Where is a change in goodwill reflected on the statement of cash flows?

Where is a change in goodwill reflected on the statement of cash flows? CFO? CFI? thanks!

Hmm… are you recording an initial goodwill entry from an acquisition?

If its the indirect method (working backwards from NI) it falls under CFO. Direct method it shouldn’t show up.

naturallight Wrote: ------------------------------------------------------- > Where is a change in goodwill reflected on the > statement of cash flows? > > CFO? CFI? > > thanks! Firstly, any movement is non-cash, therefore, you will only see it on the cash flow statement if your cash flow statement starts with net income Secondly are you talking about a true-up of goodwill resulting from purchase accounting? It wouldn’t hit you cash flow statement because it wouldn’t hit your p&l are you talking about impairment. should be added back I would think in the operations section

Yeah, I presume it’s an impairment since it’s going down. CFO it is! thanks!

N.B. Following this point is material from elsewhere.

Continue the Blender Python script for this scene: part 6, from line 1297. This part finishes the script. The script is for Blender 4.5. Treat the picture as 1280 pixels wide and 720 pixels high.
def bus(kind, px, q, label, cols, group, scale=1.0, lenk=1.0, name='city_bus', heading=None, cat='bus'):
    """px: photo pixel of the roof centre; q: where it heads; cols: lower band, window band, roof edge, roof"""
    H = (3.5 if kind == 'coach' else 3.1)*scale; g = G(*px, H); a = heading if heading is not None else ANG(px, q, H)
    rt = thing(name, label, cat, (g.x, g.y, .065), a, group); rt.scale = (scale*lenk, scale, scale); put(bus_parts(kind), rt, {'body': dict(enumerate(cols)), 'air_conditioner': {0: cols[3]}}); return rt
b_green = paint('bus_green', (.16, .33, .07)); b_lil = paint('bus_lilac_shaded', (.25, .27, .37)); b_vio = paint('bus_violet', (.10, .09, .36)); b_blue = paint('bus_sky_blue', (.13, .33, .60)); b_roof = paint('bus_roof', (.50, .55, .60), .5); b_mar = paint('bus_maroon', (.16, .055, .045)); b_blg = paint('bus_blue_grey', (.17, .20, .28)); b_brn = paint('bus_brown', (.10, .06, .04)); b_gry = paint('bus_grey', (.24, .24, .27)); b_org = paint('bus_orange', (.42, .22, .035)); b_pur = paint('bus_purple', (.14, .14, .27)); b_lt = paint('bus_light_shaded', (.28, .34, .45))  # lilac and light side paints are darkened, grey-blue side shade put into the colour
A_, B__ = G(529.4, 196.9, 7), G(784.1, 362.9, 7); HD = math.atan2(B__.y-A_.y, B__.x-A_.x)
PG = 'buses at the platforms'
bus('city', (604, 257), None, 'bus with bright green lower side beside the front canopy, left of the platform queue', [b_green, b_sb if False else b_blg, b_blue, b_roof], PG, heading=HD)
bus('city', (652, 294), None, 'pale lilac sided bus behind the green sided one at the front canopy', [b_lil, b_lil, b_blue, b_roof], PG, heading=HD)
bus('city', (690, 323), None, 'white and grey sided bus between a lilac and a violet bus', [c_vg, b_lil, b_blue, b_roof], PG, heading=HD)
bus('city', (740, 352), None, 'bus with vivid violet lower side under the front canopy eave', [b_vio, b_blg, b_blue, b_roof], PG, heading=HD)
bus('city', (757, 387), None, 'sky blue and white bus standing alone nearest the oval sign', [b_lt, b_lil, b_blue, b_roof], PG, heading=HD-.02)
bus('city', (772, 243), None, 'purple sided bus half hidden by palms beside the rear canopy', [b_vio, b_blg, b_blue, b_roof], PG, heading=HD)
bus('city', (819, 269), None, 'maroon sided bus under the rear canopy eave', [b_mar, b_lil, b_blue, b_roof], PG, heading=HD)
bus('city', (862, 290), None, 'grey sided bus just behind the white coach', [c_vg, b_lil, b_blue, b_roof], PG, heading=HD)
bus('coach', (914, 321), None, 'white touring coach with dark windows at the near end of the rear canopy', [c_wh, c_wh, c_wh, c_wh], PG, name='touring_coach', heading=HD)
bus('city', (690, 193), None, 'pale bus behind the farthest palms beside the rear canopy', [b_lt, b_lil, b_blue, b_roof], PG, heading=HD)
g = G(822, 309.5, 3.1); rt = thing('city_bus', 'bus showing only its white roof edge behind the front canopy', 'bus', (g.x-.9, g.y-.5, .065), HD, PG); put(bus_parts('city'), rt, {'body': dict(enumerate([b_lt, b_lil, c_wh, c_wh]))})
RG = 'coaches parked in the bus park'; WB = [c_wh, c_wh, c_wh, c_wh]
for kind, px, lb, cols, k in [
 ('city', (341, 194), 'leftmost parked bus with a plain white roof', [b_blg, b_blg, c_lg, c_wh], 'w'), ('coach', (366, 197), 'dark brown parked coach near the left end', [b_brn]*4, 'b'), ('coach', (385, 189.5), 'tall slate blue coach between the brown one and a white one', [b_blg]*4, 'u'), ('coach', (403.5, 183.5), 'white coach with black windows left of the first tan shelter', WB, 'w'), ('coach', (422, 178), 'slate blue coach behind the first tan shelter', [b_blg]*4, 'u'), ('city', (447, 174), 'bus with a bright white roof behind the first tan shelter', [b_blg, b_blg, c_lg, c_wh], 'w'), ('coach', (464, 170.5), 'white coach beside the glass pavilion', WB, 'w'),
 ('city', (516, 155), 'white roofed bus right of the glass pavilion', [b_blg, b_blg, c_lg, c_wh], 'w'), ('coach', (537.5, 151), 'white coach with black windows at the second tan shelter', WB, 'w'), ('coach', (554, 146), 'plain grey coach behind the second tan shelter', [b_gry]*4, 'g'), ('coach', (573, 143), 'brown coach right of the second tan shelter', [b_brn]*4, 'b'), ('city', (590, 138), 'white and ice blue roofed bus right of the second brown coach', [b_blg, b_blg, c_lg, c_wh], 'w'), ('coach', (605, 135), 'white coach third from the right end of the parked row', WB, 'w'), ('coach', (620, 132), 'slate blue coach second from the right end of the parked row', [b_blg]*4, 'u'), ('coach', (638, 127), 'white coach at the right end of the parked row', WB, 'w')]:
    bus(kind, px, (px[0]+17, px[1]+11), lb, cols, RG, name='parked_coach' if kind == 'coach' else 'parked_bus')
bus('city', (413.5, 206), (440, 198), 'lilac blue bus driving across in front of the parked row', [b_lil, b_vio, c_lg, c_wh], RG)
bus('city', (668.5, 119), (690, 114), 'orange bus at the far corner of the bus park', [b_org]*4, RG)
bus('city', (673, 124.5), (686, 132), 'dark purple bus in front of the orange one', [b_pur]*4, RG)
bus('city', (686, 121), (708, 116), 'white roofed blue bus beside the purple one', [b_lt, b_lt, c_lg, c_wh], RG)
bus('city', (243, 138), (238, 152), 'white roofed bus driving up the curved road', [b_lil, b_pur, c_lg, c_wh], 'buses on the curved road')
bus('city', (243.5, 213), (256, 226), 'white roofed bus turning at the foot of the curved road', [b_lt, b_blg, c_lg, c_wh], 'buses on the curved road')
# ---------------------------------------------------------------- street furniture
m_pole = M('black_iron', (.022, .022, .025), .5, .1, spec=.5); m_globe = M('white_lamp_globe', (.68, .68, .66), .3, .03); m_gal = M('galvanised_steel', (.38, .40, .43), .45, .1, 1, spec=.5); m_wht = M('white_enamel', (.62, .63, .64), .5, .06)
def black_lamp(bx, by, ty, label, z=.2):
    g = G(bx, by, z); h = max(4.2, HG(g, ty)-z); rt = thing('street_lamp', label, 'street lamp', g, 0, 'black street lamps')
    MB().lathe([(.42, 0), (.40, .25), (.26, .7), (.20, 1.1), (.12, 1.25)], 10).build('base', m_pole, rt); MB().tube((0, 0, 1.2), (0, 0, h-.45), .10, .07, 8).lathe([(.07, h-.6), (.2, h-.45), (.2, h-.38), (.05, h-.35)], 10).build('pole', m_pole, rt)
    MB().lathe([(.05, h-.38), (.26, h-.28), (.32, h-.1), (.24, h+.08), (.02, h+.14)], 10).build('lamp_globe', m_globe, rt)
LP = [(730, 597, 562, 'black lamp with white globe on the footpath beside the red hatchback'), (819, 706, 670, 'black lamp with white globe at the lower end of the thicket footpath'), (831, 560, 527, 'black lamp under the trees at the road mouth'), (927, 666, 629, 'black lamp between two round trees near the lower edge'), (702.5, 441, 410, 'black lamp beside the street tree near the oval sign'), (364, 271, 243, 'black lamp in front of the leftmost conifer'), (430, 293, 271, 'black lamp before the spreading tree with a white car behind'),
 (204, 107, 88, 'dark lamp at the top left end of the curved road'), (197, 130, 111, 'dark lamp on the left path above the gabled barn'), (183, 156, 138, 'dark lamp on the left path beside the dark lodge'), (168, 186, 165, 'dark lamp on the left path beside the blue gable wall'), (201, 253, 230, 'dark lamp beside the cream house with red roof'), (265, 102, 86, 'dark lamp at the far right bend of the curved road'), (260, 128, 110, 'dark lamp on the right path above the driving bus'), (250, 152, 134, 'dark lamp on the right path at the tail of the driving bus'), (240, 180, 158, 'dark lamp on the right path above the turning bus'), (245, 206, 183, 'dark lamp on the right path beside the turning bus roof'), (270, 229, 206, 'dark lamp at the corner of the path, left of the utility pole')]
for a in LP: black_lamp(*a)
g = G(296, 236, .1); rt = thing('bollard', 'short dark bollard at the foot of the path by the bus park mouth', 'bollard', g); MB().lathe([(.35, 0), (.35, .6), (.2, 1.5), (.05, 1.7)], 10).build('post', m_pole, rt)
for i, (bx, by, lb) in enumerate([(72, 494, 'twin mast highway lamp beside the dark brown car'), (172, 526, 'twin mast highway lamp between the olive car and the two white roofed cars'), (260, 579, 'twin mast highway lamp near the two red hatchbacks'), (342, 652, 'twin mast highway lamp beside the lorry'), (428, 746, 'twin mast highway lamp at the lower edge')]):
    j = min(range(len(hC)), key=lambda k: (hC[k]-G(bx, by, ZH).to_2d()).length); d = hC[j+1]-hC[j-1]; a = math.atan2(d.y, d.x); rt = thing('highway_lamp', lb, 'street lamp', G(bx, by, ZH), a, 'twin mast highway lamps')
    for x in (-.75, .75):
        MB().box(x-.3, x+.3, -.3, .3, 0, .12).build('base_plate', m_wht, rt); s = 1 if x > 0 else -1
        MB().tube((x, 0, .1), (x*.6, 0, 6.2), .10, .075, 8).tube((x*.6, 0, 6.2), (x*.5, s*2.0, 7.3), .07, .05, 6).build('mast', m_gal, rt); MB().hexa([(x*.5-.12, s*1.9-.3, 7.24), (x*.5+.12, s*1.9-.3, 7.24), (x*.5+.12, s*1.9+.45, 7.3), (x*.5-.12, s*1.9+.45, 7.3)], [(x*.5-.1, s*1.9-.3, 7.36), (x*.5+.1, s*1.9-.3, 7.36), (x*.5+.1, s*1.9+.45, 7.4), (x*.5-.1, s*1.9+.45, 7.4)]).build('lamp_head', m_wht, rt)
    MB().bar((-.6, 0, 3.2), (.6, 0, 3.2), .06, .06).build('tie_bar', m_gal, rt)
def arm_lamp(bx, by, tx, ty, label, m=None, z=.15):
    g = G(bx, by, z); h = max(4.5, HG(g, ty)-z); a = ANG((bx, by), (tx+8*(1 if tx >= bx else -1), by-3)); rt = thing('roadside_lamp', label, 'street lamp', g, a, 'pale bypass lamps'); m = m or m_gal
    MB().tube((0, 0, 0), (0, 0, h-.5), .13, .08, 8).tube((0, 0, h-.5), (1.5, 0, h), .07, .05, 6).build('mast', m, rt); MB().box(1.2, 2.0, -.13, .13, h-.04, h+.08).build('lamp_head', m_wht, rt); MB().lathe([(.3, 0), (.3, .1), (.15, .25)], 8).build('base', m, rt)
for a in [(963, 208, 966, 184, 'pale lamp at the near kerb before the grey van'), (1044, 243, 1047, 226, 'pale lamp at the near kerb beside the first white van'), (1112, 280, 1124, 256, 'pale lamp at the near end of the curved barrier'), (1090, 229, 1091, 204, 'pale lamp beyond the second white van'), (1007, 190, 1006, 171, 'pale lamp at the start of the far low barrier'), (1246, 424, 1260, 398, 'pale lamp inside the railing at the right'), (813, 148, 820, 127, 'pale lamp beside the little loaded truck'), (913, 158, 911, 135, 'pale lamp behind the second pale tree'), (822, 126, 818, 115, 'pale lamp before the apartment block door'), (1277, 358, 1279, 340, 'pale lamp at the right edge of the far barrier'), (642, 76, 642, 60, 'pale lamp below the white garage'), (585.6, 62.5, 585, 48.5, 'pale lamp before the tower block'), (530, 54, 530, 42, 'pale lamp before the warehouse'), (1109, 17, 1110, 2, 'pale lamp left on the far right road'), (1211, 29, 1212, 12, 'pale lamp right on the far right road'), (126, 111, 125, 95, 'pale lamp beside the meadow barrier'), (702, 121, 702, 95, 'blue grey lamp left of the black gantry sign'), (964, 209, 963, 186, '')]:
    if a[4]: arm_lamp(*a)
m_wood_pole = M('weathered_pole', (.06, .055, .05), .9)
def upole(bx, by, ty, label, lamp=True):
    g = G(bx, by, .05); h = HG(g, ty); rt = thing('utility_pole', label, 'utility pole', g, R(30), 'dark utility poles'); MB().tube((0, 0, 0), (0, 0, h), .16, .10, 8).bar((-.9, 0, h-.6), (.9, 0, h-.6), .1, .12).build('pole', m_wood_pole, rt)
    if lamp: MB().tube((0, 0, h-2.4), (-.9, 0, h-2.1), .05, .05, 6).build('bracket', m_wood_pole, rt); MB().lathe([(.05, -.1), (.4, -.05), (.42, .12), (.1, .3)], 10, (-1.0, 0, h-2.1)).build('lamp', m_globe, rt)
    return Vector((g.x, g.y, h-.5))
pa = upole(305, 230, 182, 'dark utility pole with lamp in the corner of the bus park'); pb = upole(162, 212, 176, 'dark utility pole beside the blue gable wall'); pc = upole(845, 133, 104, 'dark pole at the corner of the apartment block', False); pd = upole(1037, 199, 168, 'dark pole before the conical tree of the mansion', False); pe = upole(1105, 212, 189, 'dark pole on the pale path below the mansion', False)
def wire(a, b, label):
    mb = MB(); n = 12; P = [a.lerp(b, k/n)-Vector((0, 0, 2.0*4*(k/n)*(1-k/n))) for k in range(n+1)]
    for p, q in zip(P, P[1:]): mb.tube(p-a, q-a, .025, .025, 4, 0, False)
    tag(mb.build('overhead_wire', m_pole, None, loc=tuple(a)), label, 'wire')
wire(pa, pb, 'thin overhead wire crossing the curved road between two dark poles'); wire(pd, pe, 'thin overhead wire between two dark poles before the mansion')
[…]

Wait, if you are talking a write down here that would a non-cash transaction and would impact the income statement but not your cash flow statement.

When looking at data from an vendor it will be forced into CFO as they have nowhere else to report which will distort the CFO. Typically when a company has a large write off of goodwill it is reported in none of the primary sections but as an adjustment typically labelled something like Other Cash Flows.

naturallight Wrote: ------------------------------------------------------- > Where is a change in goodwill reflected on the > statement of cash flows? > > CFO? CFI? > > thanks! its a non cash loss, its not on the cf only on bs and is

it impacts cfo - think about what you’re saying - if it affects net income, then you have to add it back in CFO to come to your true cash position.

there are lots of good free courses on these accounting topics

It falls undero Cash from operations, is the short answer

If the change is due to new goodwill arising on acquisition than that would form part of investing activities where you disclose the amount invested in a new subsidiary / business. If the change is due to impairment of goodwill than it’s a non cash item and should not form part of cash flow. You will add back any impairment charge under the adjustments you make in cash flow from operations section.

The above assumes you are preparing cash flow using indirect method.

Goodwill is genreally a revaluation item…It has no influence on cash many times. Goodwill can only appear in cashflow when it is purchased during the year. Purchase of Goodwill only happens in time of acquisitions or valuation or revaluation. Sometimes revaluation is internal assesment and no cash is spent on that…So such type of goodwill will have nil impact.

Goodwill already appearing in balance sheet will be w/off in PnL that goodwill should not reduce your cash …Just like treatment of depreciation or Patent w/off…

why did you find it necessary to bump a 7-year old thread on goodwill recognition?